Aber er machte klar, dass die EZB sich nach der Inflationsentwicklung richte. Der Euro hatte seit Jahresbeginn um zehn Prozent gegenüber dem Dollar an Wert gewonnen. Das verteuert die Exportgüter, die aus dem Euroraum ins Ausland verkauft werden. Das wirke wie eine Zinserhöhung um 75 Basispunkte, hat David Kohl, Chefvolkswirt des Bankhauses Julius Bär ausgerechnet. Und das sei wahrscheinlich ein Grund für die Zurückhaltung der EZB, jetzt schon eine Straffung der Geldpolitik anzudeuten.
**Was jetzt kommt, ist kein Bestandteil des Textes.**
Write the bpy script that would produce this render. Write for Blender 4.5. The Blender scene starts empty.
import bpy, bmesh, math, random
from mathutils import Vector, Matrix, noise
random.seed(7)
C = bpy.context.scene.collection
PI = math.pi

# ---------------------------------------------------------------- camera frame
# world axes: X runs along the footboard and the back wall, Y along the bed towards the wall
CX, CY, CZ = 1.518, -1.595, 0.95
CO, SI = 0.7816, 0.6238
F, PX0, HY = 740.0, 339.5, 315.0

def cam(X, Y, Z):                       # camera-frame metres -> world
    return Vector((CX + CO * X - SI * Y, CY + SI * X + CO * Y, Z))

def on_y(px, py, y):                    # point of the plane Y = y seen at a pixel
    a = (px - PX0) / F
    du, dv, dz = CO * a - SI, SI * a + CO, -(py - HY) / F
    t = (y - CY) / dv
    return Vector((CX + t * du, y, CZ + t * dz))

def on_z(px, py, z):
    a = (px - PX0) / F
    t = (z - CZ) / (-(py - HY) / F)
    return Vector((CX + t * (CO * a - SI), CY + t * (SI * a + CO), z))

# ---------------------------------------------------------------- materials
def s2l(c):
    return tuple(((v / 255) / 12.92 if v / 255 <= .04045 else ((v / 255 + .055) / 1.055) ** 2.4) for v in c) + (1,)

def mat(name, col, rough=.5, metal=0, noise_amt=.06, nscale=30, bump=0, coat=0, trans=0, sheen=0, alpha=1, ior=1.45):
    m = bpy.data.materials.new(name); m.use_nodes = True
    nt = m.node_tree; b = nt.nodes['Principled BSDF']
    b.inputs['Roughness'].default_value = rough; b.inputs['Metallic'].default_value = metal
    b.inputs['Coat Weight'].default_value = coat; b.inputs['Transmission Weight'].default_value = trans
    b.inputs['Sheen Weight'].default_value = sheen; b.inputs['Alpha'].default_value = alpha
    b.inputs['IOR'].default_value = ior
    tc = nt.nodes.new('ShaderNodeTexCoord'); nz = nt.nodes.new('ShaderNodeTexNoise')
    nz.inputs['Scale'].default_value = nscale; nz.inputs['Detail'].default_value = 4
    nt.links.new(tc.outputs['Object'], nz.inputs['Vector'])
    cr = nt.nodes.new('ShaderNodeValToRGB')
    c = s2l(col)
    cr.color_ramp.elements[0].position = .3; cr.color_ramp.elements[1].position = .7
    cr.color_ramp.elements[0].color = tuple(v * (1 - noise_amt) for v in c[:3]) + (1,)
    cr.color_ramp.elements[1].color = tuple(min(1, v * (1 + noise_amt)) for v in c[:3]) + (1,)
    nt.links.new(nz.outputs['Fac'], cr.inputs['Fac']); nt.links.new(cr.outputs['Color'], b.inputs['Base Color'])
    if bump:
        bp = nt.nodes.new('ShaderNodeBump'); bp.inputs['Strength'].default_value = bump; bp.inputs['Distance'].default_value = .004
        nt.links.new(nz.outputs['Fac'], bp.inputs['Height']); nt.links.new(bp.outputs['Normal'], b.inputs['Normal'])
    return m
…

„Ich hätte mir gewünscht, dass die EZB heute zumindest verbal einen weiteren kleinen Trippelschritt in Richtung Ausstieg aus der extrem expansiven Geldpolitik gewagt hätte“, zeigte sich Michael Kemmer, Hauptgeschäftsführer des Bankenverbandes, enttäuscht. Die Sorgen vor einer Blasenbildung bei Immobilien wachsen. So verweist die Deutsche Bundesbank auf diese Gefahr bei den Immobilienpreisen in deutschen Großstädten. Auch bei den Aktienund Wertpapiermärkten steige das Risiko, meint André Tomfort, Professor an der Hochschule für Wirtschaft und Recht in Berlin: „Die Zentralbanken müssen die Versorgung mit Liquidität nach einer gewissen Zeit wieder einstellen. Zehn Jahre Expansion sind einfach zu lang.“
Das Festhalten der EZB an der Politik des billigen Geldes sei „ein verheerendes Signal für die Stabilität in der Eurozone“, sagte Mittelstandspräsident Mario Ohoven. „Herr Draghi enteignet zudem fortgesetzt Deutschlands Sparer.“Mit dieser Politik fördere die EZB den Unmut über Europa.
Doch nun müssen sich die Finanzmärkte und die Verbraucher bis zum Herbst gedulden. Holger Schmieding, Chefvolkswirt der Berenberg Bank, rechnet nun mit einer Ankündigung im September, dass man sich mit der Reduzierung der Anleihekäufe beschäftigen werde.
Im Oktober könnte die EZB dann verkünden, dass sie statt 60 Milliarden Euro im Monat nur noch 45 Milliarden Euro in Anleihekäufe investiert, um schließlich Ende 2018 die Strafzinsen zu reduzieren. Aber erst im September 2019 dürfte schließlich auch der Leitzins von null auf 0,25 Prozent erhöht werden.